Task directions
Consider the listing below. Extract exactly the lines from the line containing "Continue the Blender" to the line containing "return abs(u) <", both included.

Scenes as source code
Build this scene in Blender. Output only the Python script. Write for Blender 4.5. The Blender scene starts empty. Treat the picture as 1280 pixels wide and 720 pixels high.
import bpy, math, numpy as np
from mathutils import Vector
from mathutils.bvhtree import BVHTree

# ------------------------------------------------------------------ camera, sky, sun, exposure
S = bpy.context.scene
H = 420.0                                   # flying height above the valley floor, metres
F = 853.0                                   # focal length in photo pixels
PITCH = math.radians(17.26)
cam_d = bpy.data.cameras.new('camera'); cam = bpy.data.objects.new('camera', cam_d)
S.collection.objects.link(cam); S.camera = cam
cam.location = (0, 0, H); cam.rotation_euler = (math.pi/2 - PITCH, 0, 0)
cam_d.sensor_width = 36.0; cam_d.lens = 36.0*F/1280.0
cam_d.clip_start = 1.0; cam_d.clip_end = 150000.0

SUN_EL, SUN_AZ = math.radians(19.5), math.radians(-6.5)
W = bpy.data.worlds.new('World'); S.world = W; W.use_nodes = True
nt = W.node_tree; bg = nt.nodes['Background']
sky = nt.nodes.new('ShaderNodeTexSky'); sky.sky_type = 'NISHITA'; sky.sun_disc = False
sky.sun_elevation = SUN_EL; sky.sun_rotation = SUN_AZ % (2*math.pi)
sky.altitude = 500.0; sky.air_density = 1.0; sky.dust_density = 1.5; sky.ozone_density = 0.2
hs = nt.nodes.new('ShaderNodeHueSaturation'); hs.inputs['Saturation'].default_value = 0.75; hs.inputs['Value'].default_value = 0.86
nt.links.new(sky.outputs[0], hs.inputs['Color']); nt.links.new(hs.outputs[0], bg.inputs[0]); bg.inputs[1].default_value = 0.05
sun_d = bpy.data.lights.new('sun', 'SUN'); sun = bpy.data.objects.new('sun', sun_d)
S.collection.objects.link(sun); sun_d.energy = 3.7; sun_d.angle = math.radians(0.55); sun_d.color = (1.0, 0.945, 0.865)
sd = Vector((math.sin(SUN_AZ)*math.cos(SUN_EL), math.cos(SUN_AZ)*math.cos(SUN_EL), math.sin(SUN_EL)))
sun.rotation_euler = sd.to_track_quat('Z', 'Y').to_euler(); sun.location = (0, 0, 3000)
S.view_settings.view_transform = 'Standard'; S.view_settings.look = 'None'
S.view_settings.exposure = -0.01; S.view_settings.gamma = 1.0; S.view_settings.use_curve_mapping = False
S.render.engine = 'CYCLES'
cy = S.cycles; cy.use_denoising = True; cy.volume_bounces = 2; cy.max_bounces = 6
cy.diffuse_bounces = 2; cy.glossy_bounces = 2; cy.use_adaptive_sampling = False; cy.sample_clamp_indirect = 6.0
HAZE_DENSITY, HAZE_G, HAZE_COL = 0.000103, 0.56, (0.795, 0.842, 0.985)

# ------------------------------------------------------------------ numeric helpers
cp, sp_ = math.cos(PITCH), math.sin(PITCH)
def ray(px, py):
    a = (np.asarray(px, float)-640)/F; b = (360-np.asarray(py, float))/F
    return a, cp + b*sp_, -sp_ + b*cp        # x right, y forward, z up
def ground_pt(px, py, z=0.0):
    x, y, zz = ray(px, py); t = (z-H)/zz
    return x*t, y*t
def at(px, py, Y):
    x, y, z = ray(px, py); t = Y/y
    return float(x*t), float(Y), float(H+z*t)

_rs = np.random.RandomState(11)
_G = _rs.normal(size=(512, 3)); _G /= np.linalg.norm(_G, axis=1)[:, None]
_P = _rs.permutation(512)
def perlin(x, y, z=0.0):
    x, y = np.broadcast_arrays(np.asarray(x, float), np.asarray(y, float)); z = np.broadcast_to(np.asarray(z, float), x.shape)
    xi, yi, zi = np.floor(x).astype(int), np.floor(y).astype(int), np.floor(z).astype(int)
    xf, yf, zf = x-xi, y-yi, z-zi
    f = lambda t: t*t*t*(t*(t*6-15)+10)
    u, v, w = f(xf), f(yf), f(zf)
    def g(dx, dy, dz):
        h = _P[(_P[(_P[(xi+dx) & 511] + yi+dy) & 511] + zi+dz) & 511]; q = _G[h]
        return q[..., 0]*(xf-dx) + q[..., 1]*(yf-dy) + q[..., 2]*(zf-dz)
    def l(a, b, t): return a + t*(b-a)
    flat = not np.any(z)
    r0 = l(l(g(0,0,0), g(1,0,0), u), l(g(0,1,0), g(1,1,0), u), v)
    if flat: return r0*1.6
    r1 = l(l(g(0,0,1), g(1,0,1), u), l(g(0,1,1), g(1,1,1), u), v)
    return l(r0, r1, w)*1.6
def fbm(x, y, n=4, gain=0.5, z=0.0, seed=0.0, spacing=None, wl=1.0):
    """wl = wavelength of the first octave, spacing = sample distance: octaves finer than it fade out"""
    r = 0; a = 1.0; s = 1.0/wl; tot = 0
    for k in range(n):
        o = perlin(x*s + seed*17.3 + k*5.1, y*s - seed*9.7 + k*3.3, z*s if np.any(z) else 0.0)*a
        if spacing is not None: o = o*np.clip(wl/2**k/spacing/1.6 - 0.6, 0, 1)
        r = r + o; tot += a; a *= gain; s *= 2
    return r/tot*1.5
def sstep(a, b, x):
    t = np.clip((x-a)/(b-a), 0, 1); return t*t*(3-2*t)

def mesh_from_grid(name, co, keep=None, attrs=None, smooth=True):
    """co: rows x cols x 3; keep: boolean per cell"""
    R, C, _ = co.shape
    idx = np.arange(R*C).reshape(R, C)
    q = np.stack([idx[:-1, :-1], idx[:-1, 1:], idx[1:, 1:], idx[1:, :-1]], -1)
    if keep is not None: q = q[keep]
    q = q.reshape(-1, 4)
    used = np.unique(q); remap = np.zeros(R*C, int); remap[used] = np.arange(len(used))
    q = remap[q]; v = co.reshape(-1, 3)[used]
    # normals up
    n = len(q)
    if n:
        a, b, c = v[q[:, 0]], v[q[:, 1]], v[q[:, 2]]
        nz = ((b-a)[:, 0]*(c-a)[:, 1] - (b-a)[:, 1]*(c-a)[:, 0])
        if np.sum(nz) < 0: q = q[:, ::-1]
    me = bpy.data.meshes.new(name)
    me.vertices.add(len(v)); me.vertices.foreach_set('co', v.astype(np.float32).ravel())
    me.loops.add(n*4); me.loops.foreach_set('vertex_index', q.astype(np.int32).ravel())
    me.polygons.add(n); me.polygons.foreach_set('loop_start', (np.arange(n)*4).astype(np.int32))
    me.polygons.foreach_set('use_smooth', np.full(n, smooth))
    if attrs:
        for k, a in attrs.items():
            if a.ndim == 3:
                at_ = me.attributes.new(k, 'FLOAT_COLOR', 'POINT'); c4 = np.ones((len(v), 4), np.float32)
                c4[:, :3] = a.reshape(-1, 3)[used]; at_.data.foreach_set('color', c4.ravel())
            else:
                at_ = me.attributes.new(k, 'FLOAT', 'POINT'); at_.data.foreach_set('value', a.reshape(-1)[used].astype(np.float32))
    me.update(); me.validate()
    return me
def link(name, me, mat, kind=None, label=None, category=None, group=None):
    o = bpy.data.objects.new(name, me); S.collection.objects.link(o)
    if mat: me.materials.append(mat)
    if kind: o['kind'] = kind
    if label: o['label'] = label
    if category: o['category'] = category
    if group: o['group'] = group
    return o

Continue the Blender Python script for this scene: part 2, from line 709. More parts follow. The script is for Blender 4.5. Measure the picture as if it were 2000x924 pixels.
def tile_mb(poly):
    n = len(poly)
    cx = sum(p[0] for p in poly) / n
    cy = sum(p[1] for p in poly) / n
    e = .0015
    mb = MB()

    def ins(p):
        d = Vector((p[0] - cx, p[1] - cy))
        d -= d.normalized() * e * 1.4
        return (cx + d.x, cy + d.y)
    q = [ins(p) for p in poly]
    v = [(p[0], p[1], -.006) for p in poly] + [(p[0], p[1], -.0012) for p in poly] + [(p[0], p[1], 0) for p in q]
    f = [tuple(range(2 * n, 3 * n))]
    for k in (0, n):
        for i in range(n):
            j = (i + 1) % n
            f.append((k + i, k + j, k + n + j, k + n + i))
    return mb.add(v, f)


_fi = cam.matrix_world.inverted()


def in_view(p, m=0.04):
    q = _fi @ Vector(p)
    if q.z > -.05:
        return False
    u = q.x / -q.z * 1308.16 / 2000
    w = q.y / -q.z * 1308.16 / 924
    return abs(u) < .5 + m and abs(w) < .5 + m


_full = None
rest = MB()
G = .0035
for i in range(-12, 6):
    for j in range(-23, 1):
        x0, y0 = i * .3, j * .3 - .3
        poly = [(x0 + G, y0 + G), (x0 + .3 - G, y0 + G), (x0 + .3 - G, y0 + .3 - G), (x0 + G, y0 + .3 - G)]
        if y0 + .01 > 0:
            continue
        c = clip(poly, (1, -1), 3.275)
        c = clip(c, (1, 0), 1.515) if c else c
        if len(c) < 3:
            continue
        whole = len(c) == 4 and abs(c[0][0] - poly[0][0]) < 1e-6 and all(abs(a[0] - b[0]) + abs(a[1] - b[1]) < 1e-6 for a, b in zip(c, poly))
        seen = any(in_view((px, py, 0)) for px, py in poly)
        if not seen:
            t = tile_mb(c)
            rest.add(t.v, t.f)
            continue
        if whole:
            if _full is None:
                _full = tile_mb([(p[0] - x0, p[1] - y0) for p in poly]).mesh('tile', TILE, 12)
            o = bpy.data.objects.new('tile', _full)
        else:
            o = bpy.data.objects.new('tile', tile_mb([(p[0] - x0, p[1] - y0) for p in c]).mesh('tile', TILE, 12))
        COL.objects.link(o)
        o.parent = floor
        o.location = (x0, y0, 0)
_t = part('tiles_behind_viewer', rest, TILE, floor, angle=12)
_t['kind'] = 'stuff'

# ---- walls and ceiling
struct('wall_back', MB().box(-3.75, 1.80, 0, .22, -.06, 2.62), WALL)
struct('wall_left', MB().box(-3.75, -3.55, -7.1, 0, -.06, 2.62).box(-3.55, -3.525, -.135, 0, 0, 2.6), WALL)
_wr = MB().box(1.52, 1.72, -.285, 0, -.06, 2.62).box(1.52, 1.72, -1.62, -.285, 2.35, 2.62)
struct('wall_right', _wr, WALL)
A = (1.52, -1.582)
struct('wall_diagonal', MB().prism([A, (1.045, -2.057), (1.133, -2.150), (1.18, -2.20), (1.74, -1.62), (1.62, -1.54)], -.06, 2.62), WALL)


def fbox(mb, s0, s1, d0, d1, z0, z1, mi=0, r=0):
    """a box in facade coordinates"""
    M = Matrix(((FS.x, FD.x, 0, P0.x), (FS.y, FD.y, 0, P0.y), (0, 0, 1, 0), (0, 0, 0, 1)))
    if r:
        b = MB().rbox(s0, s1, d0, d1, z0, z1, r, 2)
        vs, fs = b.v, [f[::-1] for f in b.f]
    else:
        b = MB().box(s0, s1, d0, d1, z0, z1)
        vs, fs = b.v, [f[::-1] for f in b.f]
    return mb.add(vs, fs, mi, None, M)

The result
Continue the Blender Python script for this scene: part 2, from line 709. More parts follow. The script is for Blender 4.5. Measure the picture as if it were 2000x924 pixels.
def tile_mb(poly):
    n = len(poly)
    cx = sum(p[0] for p in poly) / n
    cy = sum(p[1] for p in poly) / n
    e = .0015
    mb = MB()

    def ins(p):
        d = Vector((p[0] - cx, p[1] - cy))
        d -= d.normalized() * e * 1.4
        return (cx + d.x, cy + d.y)
    q = [ins(p) for p in poly]
    v = [(p[0], p[1], -.006) for p in poly] + [(p[0], p[1], -.0012) for p in poly] + [(p[0], p[1], 0) for p in q]
    f = [tuple(range(2 * n, 3 * n))]
    for k in (0, n):
        for i in range(n):
            j = (i + 1) % n
            f.append((k + i, k + j, k + n + j, k + n + i))
    return mb.add(v, f)


_fi = cam.matrix_world.inverted()


def in_view(p, m=0.04):
    q = _fi @ Vector(p)
    if q.z > -.05:
        return False
    u = q.x / -q.z * 1308.16 / 2000
    w = q.y / -q.z * 1308.16 / 924
    return abs(u) < .5 + m and abs(w) < .5 + m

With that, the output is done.